▶ Task brief: In the records below, find the line that contains "The Blender Python script for this scene continues." and the line that contains "m = MB(); m.box((0, 0, .030), (1.35, .07, .03), bev=.008);". Set down exactly those lines and every line between them, and nothing more.

(Scripts that build scenes)
=-=-=

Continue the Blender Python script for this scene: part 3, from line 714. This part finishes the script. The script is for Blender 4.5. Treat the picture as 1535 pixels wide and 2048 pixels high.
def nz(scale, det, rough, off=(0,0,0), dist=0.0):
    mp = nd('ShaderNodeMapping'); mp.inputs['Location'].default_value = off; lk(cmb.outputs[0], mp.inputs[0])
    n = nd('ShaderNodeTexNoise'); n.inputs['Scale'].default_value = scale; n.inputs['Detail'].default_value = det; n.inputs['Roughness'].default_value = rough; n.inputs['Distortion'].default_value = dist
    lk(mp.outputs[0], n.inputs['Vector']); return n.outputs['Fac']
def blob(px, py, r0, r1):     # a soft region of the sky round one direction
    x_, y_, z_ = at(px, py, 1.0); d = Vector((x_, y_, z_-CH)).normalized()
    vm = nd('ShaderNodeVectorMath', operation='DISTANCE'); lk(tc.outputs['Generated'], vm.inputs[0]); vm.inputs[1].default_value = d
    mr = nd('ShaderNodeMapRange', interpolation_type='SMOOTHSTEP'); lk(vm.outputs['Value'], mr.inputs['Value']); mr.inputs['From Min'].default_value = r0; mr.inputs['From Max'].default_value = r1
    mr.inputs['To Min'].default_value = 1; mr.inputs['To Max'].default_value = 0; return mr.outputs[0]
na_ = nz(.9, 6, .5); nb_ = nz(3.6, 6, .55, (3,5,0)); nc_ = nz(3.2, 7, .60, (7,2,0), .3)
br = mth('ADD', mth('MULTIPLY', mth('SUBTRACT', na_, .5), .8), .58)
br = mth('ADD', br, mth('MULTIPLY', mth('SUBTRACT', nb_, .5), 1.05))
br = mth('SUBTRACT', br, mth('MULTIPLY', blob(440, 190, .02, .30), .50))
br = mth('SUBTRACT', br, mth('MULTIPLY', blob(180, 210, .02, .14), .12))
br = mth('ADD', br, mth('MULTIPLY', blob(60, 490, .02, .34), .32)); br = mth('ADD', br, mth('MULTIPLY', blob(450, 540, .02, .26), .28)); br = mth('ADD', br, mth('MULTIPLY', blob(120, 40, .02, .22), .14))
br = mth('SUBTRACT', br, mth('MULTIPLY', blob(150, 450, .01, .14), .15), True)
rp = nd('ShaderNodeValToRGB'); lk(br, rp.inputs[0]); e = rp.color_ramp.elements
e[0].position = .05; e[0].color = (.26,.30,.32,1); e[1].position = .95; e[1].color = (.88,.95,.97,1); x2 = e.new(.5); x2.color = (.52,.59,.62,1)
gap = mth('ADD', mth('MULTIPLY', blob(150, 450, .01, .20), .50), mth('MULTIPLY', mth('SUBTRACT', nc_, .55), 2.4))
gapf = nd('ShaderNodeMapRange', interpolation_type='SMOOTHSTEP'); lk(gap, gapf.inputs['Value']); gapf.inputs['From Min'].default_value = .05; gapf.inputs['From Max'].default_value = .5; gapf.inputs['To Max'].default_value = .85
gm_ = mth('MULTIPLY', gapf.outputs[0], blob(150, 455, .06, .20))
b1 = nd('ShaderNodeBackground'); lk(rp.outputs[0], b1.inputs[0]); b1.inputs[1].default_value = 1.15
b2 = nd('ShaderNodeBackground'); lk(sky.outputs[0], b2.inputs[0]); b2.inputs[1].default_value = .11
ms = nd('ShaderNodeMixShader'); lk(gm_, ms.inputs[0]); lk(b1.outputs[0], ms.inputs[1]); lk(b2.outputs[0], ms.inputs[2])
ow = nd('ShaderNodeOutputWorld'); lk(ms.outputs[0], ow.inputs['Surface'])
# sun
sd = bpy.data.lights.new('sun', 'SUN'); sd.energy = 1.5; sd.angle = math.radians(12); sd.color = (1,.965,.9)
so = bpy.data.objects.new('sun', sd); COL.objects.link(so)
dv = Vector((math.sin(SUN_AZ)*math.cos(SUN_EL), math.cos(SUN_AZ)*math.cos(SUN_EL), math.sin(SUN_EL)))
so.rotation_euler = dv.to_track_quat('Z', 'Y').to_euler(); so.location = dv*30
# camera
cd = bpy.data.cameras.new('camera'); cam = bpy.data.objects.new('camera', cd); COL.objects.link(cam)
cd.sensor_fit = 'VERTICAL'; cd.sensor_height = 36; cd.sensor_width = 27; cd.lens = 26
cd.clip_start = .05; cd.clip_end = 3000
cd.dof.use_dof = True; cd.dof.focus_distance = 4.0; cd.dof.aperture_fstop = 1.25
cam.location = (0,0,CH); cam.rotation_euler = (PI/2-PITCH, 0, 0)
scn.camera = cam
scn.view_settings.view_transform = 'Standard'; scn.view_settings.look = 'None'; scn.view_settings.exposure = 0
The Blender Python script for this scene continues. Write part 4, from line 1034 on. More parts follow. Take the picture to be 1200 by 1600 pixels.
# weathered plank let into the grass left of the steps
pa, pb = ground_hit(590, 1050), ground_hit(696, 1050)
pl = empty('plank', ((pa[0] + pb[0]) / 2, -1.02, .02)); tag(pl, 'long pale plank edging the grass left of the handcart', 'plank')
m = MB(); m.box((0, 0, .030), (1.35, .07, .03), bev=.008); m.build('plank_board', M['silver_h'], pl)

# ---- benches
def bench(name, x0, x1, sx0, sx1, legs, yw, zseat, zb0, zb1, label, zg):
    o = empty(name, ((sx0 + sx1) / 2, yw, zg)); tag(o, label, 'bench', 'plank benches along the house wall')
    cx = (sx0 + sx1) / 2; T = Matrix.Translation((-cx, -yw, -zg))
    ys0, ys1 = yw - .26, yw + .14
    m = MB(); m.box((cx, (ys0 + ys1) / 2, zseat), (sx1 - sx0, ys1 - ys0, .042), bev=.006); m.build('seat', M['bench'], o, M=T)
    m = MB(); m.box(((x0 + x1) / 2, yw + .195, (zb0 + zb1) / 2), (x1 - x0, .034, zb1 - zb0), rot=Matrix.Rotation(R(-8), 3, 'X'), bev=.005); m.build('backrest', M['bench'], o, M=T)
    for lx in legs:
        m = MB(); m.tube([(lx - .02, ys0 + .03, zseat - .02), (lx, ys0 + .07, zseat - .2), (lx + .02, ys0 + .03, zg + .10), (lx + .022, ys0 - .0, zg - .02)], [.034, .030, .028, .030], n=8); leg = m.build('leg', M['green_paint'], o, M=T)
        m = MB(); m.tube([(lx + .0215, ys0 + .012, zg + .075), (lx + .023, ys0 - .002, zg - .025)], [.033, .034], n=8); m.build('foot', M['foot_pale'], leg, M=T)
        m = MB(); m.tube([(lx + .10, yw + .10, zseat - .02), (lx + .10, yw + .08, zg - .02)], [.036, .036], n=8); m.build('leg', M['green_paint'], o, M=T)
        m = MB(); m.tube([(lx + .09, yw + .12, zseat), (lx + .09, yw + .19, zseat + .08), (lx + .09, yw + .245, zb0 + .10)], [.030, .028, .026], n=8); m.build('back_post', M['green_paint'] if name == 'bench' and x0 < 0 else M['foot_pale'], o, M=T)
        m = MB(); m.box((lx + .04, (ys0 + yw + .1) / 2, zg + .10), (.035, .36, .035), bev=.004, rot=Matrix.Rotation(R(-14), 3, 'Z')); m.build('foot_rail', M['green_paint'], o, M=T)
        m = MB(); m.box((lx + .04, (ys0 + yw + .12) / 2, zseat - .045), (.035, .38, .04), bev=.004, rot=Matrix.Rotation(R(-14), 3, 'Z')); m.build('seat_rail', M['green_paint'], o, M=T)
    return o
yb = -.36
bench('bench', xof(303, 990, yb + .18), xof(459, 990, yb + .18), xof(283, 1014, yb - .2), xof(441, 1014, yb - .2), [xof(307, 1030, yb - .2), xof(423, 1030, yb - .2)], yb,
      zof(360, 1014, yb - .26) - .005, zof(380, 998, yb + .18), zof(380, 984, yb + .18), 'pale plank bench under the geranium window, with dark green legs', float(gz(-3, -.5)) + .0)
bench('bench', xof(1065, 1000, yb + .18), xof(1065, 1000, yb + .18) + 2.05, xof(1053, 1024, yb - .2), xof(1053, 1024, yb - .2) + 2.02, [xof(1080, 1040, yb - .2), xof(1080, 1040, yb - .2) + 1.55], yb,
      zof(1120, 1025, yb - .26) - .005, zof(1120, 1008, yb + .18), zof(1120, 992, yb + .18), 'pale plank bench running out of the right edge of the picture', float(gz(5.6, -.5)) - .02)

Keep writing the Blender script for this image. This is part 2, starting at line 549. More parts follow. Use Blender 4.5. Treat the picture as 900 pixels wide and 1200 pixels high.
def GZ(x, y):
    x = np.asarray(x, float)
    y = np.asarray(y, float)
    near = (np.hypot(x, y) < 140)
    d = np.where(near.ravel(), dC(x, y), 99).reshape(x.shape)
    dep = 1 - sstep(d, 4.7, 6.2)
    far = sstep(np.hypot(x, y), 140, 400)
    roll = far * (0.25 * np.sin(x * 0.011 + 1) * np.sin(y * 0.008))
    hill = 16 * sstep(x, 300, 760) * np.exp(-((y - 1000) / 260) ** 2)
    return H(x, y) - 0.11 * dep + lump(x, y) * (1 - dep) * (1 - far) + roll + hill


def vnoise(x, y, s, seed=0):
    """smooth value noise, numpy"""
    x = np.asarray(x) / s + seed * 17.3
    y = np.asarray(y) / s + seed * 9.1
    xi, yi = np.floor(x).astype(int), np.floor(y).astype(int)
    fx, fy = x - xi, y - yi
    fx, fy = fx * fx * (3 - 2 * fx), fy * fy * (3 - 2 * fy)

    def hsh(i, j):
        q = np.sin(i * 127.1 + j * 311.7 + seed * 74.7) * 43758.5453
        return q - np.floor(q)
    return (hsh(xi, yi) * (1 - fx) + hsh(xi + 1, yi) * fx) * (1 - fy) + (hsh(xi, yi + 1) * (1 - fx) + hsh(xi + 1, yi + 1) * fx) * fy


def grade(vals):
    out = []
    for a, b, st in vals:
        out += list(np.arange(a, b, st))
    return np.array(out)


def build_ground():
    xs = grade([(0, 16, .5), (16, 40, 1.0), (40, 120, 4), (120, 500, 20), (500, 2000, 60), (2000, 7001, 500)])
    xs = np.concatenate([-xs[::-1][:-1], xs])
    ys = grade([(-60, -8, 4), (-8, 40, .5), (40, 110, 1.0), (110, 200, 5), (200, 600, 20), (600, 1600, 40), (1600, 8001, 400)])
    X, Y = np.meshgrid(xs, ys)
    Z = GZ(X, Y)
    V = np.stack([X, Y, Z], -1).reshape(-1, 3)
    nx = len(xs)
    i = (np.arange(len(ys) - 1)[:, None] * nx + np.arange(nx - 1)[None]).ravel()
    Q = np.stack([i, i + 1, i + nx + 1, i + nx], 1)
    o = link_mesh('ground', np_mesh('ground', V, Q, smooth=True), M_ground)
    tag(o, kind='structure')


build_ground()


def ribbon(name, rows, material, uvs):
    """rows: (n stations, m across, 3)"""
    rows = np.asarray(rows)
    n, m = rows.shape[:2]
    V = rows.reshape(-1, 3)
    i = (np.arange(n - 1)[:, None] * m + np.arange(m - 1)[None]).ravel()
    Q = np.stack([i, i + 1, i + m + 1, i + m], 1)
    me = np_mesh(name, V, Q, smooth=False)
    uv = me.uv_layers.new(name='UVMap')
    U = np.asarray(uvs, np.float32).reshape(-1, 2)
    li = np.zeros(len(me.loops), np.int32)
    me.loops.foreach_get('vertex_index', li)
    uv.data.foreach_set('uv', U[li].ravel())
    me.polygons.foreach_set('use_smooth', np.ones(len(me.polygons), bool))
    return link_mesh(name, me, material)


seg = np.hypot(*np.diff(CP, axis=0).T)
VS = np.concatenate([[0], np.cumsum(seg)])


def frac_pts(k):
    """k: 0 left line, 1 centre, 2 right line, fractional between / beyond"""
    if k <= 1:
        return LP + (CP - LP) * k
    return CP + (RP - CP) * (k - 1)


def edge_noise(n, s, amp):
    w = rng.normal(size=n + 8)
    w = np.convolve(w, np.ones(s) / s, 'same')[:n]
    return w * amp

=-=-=

▶ Answer:
The Blender Python script for this scene continues. Write part 4, from line 1034 on. More parts follow. Take the picture to be 1200 by 1600 pixels.
# weathered plank let into the grass left of the steps
pa, pb = ground_hit(590, 1050), ground_hit(696, 1050)
pl = empty('plank', ((pa[0] + pb[0]) / 2, -1.02, .02)); tag(pl, 'long pale plank edging the grass left of the handcart', 'plank')
m = MB(); m.box((0, 0, .030), (1.35, .07, .03), bev=.008); m.build('plank_board', M['silver_h'], pl)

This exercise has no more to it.